Далее Вячеслав Иванов цитирует сборник С. Городецкого «Ярь», анализируя одно из его стихотворений, «Великая мать». «Предчувствуя тайну мифа», молодой поэт описывает свадьбу Диониса и Деметры, память о которой сохранилась в колосьях. Потому человек, причащаясь хлебу, становится соучастником божественного таинства, вспоминает и своё происхождение. Эти неясные воспоминания, утверждает автор, есть «глубочайшее существо мифа».

Художник, преданный реалистическому символизму, познает интуитивно, обличая «вещи… невидимые» в кристалле низшей реальности.

Одним из таких поэтов является Тютчев.

Рисуя природу с некоторой долей «философского удивления», Тютчев провозглашает объективную правду; он занимается мифотворчеством. Пушкин, в отличие от Тютчева, не останавливается на «первом моменте восприятия» и полностью сливается с происходящим, – яркий пример «классического» поэта.
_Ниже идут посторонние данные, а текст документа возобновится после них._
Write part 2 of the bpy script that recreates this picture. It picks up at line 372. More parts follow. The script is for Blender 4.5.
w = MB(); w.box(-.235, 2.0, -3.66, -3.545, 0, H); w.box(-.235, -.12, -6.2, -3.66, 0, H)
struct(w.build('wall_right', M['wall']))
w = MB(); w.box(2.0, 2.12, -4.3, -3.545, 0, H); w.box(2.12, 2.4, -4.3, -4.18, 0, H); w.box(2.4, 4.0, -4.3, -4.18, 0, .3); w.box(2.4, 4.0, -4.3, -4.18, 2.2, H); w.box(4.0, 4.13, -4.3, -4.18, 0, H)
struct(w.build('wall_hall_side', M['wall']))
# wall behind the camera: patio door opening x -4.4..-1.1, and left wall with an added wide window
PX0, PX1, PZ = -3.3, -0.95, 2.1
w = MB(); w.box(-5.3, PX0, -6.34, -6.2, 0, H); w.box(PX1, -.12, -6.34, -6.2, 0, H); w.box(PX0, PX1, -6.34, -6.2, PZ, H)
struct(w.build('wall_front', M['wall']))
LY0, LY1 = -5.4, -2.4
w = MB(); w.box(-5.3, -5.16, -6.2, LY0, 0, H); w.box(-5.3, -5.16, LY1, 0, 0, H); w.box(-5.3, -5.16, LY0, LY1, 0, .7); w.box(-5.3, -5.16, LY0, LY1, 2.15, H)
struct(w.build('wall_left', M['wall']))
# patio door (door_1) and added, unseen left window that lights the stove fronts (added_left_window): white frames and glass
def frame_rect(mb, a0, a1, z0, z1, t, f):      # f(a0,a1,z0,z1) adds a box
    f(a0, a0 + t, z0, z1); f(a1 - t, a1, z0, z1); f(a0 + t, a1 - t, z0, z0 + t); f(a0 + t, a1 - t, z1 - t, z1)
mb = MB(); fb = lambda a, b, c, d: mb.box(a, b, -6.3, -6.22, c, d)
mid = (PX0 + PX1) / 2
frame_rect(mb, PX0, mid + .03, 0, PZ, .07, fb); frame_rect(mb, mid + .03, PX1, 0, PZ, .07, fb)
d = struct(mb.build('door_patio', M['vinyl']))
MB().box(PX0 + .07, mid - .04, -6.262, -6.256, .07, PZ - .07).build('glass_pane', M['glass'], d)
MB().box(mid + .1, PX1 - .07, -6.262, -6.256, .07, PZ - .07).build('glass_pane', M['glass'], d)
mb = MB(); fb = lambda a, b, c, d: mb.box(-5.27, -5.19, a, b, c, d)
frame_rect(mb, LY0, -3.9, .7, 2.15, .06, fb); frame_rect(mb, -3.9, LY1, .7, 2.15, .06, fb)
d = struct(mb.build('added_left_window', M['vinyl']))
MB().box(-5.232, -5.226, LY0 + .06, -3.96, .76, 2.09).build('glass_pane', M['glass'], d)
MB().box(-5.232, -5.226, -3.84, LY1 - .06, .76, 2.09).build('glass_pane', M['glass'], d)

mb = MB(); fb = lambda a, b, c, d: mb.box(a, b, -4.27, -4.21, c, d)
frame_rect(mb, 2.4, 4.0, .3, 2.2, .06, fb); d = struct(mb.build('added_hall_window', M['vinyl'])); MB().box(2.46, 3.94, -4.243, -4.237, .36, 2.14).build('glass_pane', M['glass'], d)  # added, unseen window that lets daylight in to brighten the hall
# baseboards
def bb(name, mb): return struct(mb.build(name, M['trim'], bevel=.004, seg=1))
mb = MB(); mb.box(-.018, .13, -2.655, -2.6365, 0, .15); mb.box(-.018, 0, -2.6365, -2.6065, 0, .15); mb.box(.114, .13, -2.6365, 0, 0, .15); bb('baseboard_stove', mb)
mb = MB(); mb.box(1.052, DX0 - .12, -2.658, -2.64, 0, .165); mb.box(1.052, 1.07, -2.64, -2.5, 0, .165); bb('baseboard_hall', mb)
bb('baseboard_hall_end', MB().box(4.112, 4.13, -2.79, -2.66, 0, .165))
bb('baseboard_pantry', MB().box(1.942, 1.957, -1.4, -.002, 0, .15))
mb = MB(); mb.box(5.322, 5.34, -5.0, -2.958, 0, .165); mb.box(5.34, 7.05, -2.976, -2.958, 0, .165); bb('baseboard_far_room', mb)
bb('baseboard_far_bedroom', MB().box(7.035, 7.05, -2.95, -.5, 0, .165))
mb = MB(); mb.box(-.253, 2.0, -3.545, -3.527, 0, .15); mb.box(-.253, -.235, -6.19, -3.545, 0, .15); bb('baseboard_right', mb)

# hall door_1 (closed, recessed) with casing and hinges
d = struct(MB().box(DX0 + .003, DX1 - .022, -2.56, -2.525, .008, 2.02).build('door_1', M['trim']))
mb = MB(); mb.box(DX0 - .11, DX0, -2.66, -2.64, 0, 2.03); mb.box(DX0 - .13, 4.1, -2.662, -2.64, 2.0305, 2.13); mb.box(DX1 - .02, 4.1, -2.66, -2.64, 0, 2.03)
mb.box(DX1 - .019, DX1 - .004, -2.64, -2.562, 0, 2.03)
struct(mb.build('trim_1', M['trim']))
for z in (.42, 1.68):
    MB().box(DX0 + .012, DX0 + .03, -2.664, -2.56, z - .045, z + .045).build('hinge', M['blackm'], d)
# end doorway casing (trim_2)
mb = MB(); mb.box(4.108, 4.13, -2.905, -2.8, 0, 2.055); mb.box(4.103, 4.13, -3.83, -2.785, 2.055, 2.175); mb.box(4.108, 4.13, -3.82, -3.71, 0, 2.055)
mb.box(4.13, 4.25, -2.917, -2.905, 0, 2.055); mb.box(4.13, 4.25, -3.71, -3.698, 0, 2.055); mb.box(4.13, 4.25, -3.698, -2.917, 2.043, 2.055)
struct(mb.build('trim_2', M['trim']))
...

Владимир Соловьев, будучи теургом, ставит своей задачей «выявление сверхприродной реальности и высвобождение истинной красоты из-под грубых покровов вещества».

Для того, чтобы художникам стать «жрецами и пророками», как то завещал Соловьев, им самим необходимо совершить духовный подвиг, обрести связь с «божественным всеединством» и реализовать эту связь через творчество.
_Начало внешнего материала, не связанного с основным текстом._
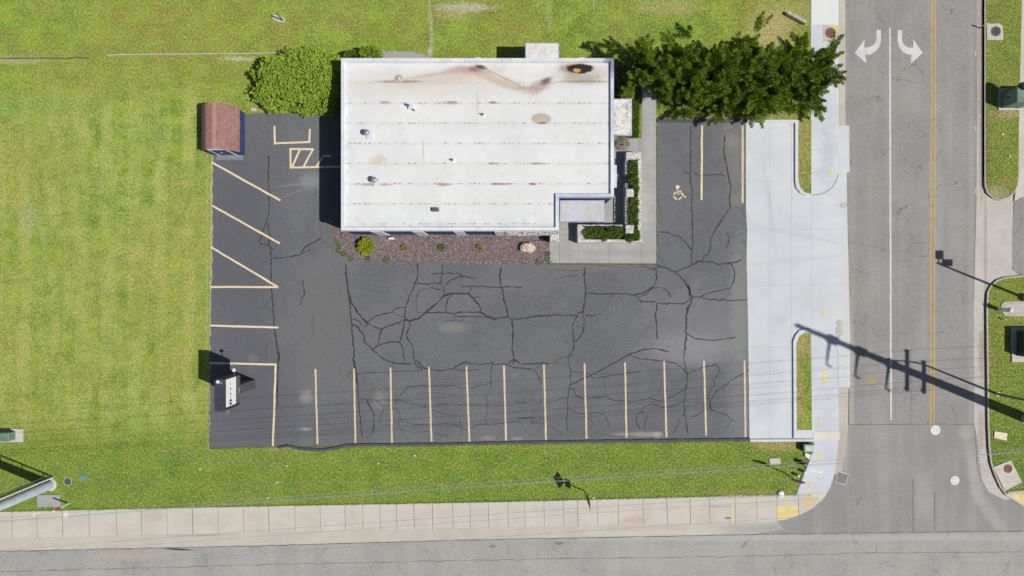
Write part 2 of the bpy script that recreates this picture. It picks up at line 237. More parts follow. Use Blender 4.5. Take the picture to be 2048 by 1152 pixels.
# roof membrane
def roof_mat():
    g = NG("roof_membrane", 0.7, spec=0.3); hh = 3.62
    col = g.mix(g.rng(g.noise(0.35, 4, .6), .35, .65), lin((229, 230, 229)), lin((221, 222, 221)))
    sx = g.n("ShaderNodeSeparateXYZ"); g.l(g.pos, sx.inputs[0]); X, Y = sx.outputs[0], sx.outputs[1]
    ys = G(0, 207.5, hh)[1]; y2 = G(0, 408.7, hh)[1]; per = (ys - y2) / 5
    t = g.math('FRACT', g.math('DIVIDE', g.math('SUBTRACT', g.math('ADD', ys + per * 8.5, 0), Y), per))
    dist = g.math('ABSOLUTE', g.math('SUBTRACT', t, 0.5))
    seam = g.rng(dist, 0.006, 0.016, 1, 0)
    col = g.mix(g.math('MULTIPLY', seam, .3), col, lin((170, 165, 155)))
    td = g.math('SUBTRACT', t, 0.46)
    band = g.rng(g.math('ABSOLUTE', td), 0.015, 0.045, 1, 0)
    dots = g.rng(g.noise(2.6, 3, .7, stretch=(1, .3, 1)), .46, .62)
    per_dot = g.rng(g.math('ABSOLUTE', g.math('SUBTRACT', g.math('FRACT', g.math('MULTIPLY', X, 3.1)), .5)), .2, .42, 1, 0.15)
    col = g.mix(g.math('MULTIPLY', g.math('MULTIPLY', band, g.math('MULTIPLY', dots, per_dot)), .75), col, lin((146, 126, 96)))
    col = g.mix(g.math('MULTIPLY', g.rng(dist, .0, .2, 1, 0), .1), col, lin((206, 196, 176)))
    wr = g.noise(1.1, 5, .65, dist=1.2); col = g.mix(g.rng(wr, .55, .72, 0, .22), col, lin((196, 192, 184))); fine = g.noise(7, 4, .7); col = g.mix(g.rng(fine, .55, .7, 0, .15), col, lin((180, 176, 168)))
    edge = g.rng(g.noise(1.5, 4, .6), .4, .62)
    we = g.math('MAXIMUM', g.rng(X, G(715, 0, hh)[0], G(688, 0, hh)[0]), g.rng(Y, G(0, 425, hh)[1], G(0, 462, hh)[1]))
    col = g.mix(g.math('MULTIPLY', g.math('MULTIPLY', we, edge), .55), col, lin((186, 194, 208)))
    col = mark(g, col, [
        (850, 170, 170, 24, (218, 210, 197), .6, dict(wob=.5, nsc=1)), (905, 152, 100, 13, (204, 190, 176), .6, dict(ang=8, wob=.5, nsc=1.5)), (1010, 165, 62, 10, (206, 192, 176), .6, dict(ang=-20, wob=.5, nsc=1.5)), (1155, 150, 60, 24, (220, 212, 202), .6, dict(wob=.5)), (880, 147, 86, 2.4, (190, 172, 158), .5, dict(ang=9, wob=.5)), (800, 163, 40, 2.5, (140, 116, 96), .7, dict(wob=.6)),
        (925, 139, 30, 8, (196, 166, 160), .75, dict(ang=6, wob=.6)), (950, 142, 28, 6, (186, 152, 146), .6, dict(ang=-8, wob=.6)), (962, 134, 10, 3.5, (56, 30, 26), .95, dict(ang=-15, wob=.7, nsc=8)), (950, 138, 12, 5, (120, 96, 90), .6, dict(wob=1.2, nsc=10)),
        (1012, 158, 48, 1.8, (172, 158, 146), .6, dict(ang=-26, wob=.4)), (1000, 164, 40, 6, (200, 182, 160), .7, dict(ang=-20, wob=.7)), (1055, 176, 20, 4, (176, 160, 140), .6, {}),
        (1080, 172, 21, 10, (180, 146, 140), .8, dict(ang=25, wob=.5)), (1090, 163, 13, 5, (96, 70, 66), .8, dict(ang=30, wob=1.0, nsc=8)), (1075, 168, 10, 6, (204, 180, 172), .6, dict(wob=1.3, nsc=9)),
        (1168, 148, 42, 17, (196, 186, 174), .75, dict(wob=.4)), (1162, 156, 30, 8, (170, 162, 152), .7, dict(wob=.7)), (1150, 137, 28, 9, (150, 120, 110), .8, dict(wob=.5)), (1160, 137, 24, 9, (50, 38, 34), 1.0, dict(wob=.45, nsc=5, edge=.15)),
        (1154, 141, 7, 3.5, (212, 166, 96), .9, dict(wob=.9, nsc=9, edge=.2)), (1082, 237, 18, 10, (184, 170, 150), .9, dict(wob=.25, edge=.2)), (1082, 240, 10, 5, (198, 188, 172), .6, dict(wob=.4)),
        (986, 205, 7, 2.5, (160, 120, 100), .9, dict(wob=.5)), (903, 205, 12, 3, (156, 130, 110), .8, dict(wob=.9, nsc=6)), (770, 205, 9, 2.5, (176, 152, 122), .8, dict(wob=.8)), (758, 320, 14, 9, (214, 200, 176), .8, dict(wob=.9)),
        (887, 369, 13, 3, (160, 146, 112), .8, dict(wob=.8)), (1084, 246, 8, 2, (120, 106, 84), .7, {}), (748, 369, 30, 2.5, (166, 140, 104), .7, dict(wob=1)), (1000, 368, 16, 2, (130, 112, 84), .8, dict(wob=.8)), (1066, 368, 6, 2, (110, 90, 66), .9, {}),
        (1072, 327, 14, 2, (150, 130, 100), .7, dict(wob=.8)), (986, 327, 10, 2, (150, 134, 110), .7, {}), (1168, 163, 50, 2, (130, 116, 104), .6, dict(wob=1, nsc=8)), (955, 205, 2, 20, (196, 196, 194), .7, dict(wob=.2)), (846, 303, 1.2, 20, (186, 182, 172), .7, dict(wob=.2))], hh)
    g.bump(g.noise(3, 5, .6), .12, .05)
    return g.done(col)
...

Хоть автор и пишет, что современный мир ещё далёк от выполнения теургических задач, он не теряет веры в него. Первые «симптомы… солнцеворота» уже говорят о желании художника приблизиться к мифу.

Современный поэт, утверждает автор манифеста, должен стремиться к возврату души, к «глухонемому осознанию сверхличной и сверхчувственной связи сущего».

Поэтом должна владеть «религиозная идея», позволяющая ему быть теургом и творить «новый миф».

Религиозная проблема, которая предстаёт перед современным человеком благодаря реалистическому символизму, двояка. С одной стороны, проблема охранения религии, с другой, — проблема религиозного творчества.

Автор уверен: «без внутреннего творчества жизнь религии сохранена быть не может, — она уже мертва». Отсюда следует, что религиозное творчество гарантирует религии выживание, охраняет её.


Искусство не выродится только в том случае, если «поставит своим лозунгом лозунг реалистического символизма и мифа: a realibus ad realiora».